My mother still sends a donation every year, although we are not officially members.

I loved going to Junior Congregation on Saturdays. Somewhere, I believe I still have a sticker book proclaiming my attendance. This was probably during 1959-1963.

Being near Yankee Stadium, there was the once a year appearance of Mel Allen at Rosh Hashanah or Yom Kippur.

Jim Scheuer, when he represented our district, would occasionally show up for Shachrit on Shabbat. And there were various judges and lawyers from across the street whose names (other than George Goodstein) I don't recall who also attended.
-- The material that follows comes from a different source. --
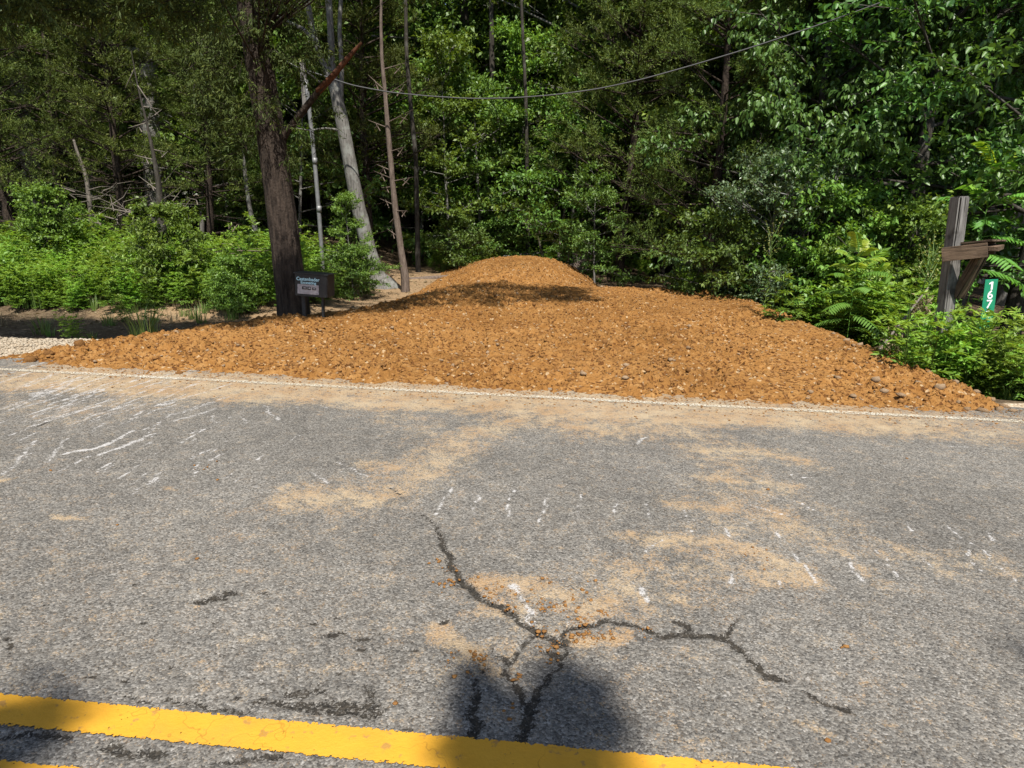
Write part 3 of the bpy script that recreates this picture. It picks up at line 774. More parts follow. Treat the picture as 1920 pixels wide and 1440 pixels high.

I recall when President Kennedy was shot, Rabbi Kahn gave a eulogy. In fact, I think he delivered it 2 or 3 times that day. There wasn't a dry eye in the house. The event and the speaker met and caused a cataclysmic flow of tears. I still have a printed copy of the speech.

My formative years were spent at Congregation Hope of Israel. I had my bar-mitzvah there in 1961 and my Ufruf in 1970. I thought Rabbi Kahn was the greatest speaker. I recall when President Kennedy was shot, Rabbi Kahn gave the eulogy - In fact he delivered it two or three times that day. There wasn't a dry eye in the house - the event and the speaker met and caused a cataclysmic flow of tears.

I received my introduction to Politics 101 lessons at the Hope of Israel. The President of the synagogue was Leonard Fastenberg who was a city councilman. I worked for him during the primary elections one summer. My work consisted of being at the 161st Street subway and el stations and handing out his literature from 6:30 A.M. to 8:30 A.M. The pay was 50 cents an hour.

Being near Yankee Stadium, there was also the once a year appearance by Mel Allen at Rosh Hashonah or Yom Kippur.